Data shown -
** begin **

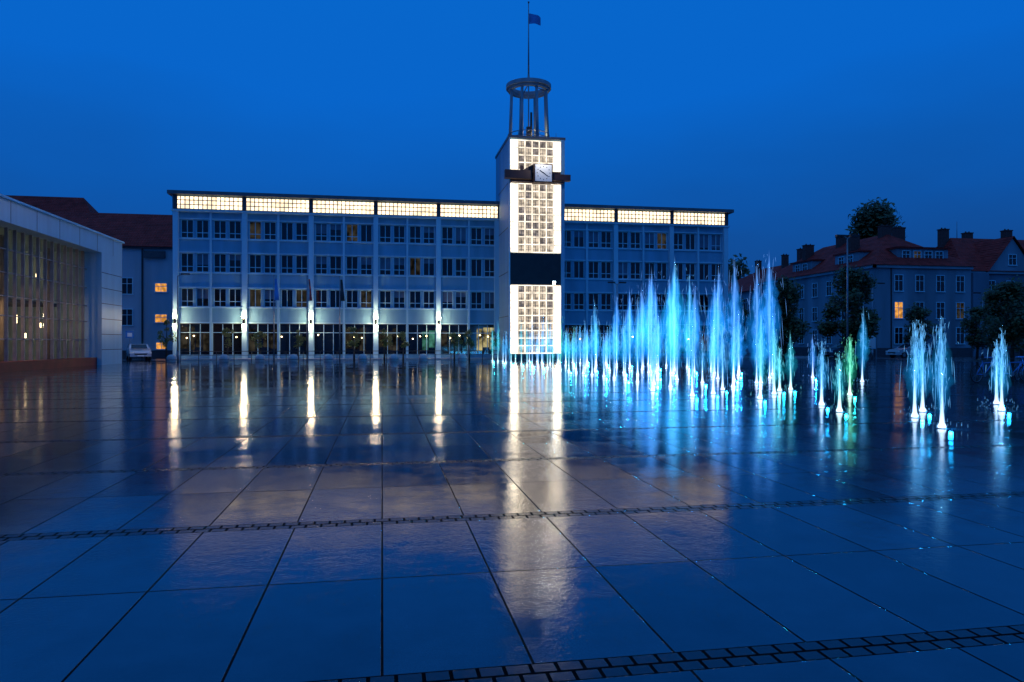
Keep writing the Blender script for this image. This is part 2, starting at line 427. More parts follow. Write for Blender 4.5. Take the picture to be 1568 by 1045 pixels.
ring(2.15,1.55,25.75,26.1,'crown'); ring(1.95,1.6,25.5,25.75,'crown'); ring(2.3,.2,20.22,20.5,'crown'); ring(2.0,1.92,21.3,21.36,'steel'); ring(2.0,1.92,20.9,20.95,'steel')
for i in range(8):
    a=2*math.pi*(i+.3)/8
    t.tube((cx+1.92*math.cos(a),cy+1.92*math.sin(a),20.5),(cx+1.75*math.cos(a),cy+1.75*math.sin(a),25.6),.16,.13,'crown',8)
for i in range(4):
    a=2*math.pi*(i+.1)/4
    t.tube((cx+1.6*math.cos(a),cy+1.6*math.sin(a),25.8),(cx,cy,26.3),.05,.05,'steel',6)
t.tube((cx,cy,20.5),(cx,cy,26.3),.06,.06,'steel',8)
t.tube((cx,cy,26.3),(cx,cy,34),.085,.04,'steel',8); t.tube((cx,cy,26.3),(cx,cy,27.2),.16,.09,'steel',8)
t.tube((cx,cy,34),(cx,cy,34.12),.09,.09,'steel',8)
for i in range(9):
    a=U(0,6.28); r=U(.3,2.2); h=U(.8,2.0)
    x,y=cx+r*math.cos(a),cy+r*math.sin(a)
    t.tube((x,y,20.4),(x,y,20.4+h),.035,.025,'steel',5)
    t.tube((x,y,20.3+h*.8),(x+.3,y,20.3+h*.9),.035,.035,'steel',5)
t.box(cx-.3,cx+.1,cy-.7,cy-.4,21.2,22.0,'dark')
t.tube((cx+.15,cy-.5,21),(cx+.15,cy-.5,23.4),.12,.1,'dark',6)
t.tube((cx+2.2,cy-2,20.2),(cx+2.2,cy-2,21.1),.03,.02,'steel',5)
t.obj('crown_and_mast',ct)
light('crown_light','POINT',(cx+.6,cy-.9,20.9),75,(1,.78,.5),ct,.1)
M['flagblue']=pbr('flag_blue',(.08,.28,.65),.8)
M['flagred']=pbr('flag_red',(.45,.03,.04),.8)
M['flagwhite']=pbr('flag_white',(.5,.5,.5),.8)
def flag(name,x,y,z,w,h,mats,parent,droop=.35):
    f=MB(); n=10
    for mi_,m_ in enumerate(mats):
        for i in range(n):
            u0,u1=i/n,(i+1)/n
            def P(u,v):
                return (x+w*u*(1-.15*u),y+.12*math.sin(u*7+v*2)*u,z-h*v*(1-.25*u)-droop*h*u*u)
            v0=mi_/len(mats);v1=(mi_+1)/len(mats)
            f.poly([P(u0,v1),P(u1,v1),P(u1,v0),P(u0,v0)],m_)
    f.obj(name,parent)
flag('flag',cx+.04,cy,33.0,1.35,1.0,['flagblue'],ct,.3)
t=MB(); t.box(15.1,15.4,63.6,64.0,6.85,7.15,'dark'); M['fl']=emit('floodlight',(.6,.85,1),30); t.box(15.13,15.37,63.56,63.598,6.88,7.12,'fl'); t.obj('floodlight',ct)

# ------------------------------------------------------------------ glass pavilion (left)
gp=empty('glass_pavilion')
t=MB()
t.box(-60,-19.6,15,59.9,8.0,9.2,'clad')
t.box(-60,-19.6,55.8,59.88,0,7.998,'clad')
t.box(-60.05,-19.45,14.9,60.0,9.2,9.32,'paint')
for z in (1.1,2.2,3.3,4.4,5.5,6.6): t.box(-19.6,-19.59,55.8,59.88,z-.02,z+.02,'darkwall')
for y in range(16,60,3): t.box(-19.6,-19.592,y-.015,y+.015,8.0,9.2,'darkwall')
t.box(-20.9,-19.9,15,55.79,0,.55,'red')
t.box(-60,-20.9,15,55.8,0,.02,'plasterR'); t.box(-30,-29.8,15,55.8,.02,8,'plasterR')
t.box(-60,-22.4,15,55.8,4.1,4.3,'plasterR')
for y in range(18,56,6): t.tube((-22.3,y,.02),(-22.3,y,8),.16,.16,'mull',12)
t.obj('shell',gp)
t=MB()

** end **
** begin **

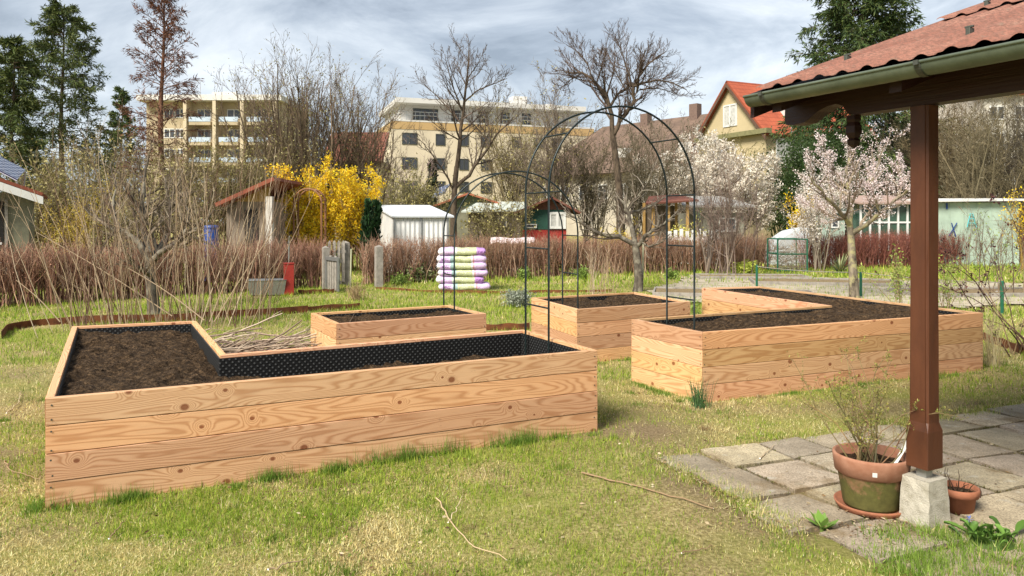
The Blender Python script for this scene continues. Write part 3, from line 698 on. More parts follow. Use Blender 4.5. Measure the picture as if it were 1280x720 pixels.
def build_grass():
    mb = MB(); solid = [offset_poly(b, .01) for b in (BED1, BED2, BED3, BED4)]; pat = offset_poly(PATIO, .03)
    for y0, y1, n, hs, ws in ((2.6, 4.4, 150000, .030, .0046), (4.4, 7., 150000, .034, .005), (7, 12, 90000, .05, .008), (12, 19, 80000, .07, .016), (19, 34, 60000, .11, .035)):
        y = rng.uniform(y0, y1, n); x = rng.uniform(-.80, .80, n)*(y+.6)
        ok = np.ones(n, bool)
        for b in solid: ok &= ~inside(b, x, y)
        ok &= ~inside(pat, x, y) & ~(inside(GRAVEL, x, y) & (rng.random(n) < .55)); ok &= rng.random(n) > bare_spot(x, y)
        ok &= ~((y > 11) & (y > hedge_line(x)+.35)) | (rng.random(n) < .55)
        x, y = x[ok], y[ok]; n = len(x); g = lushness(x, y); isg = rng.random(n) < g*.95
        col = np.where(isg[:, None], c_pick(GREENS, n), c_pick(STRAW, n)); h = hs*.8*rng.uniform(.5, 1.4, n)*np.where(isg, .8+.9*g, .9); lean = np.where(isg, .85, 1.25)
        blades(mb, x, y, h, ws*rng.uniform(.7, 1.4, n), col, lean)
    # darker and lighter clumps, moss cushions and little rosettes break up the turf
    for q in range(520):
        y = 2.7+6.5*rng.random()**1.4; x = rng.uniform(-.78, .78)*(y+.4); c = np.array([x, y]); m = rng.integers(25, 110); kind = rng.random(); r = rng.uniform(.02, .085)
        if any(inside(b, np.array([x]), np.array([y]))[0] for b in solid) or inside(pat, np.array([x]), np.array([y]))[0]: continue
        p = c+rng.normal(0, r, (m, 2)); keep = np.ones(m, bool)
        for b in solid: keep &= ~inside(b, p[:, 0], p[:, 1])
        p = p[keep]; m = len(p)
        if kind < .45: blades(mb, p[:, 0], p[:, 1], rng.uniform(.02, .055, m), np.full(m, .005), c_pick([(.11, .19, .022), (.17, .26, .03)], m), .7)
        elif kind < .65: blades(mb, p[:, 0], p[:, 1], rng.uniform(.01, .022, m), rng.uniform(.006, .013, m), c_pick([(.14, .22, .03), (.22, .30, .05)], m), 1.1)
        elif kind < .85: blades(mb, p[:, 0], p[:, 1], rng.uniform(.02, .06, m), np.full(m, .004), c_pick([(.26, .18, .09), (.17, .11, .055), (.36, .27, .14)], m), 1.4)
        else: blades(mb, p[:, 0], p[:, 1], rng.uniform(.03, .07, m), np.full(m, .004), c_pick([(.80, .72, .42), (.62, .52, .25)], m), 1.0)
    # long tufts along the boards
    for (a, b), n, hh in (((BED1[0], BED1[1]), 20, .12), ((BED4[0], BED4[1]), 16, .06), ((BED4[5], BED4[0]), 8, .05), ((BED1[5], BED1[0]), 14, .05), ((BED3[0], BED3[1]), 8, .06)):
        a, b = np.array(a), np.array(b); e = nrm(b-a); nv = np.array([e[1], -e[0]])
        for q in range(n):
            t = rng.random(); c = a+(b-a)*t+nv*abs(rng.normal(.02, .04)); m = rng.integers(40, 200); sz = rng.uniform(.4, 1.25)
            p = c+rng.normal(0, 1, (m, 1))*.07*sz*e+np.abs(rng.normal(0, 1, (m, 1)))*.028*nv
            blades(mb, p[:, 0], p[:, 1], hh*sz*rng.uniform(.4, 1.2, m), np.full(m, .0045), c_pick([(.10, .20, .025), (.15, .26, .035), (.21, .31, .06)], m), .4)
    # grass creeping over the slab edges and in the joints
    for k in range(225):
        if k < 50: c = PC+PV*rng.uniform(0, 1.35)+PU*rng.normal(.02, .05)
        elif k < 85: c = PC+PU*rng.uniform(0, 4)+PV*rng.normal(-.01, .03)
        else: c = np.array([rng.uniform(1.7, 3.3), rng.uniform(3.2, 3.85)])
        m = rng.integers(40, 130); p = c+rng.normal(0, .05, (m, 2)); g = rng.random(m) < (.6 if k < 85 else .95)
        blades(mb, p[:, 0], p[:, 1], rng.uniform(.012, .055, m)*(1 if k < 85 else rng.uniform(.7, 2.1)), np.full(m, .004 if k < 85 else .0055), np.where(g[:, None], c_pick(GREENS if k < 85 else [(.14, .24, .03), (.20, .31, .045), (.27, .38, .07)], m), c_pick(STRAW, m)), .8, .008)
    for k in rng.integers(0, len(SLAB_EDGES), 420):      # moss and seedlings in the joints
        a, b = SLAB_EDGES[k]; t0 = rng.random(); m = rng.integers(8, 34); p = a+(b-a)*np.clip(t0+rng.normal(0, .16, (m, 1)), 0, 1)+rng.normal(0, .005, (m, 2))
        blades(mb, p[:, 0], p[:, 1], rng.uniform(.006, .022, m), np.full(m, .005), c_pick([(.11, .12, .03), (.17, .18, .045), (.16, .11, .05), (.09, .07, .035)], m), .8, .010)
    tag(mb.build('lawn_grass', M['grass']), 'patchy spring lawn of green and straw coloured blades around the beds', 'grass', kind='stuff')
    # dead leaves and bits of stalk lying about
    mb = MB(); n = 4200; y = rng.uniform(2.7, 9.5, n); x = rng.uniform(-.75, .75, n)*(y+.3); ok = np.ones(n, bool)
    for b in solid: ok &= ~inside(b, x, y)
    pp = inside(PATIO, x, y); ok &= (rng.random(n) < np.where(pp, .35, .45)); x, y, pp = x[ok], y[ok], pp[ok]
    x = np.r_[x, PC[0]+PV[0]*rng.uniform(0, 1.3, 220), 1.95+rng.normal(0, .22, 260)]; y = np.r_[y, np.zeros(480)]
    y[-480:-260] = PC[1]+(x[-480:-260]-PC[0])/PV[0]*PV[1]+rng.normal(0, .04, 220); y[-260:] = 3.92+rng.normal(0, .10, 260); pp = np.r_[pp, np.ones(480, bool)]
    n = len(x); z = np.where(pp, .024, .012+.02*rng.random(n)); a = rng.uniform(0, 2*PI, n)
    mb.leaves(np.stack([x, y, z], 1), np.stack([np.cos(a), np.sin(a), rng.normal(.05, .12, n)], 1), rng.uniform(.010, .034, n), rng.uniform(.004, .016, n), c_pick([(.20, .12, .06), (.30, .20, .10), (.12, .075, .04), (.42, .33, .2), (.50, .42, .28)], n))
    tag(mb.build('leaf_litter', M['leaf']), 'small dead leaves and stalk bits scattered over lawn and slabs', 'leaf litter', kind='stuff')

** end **
** begin **

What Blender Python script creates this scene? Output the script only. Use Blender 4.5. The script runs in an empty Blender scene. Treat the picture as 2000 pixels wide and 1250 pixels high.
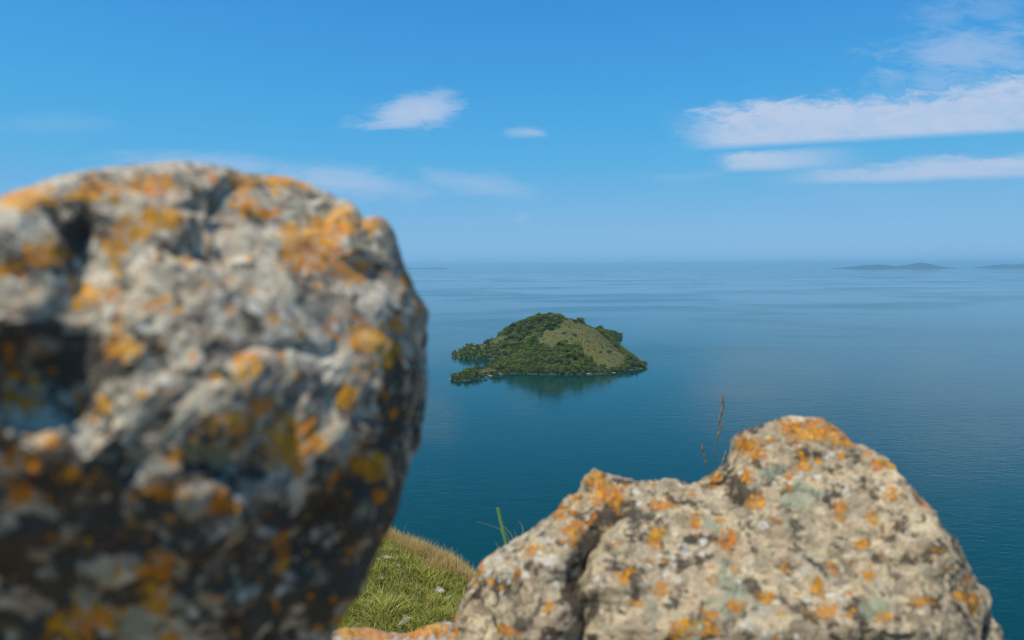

** end **

Task - The answer is a single number: how many lines include the word "script"?

Right answer - 3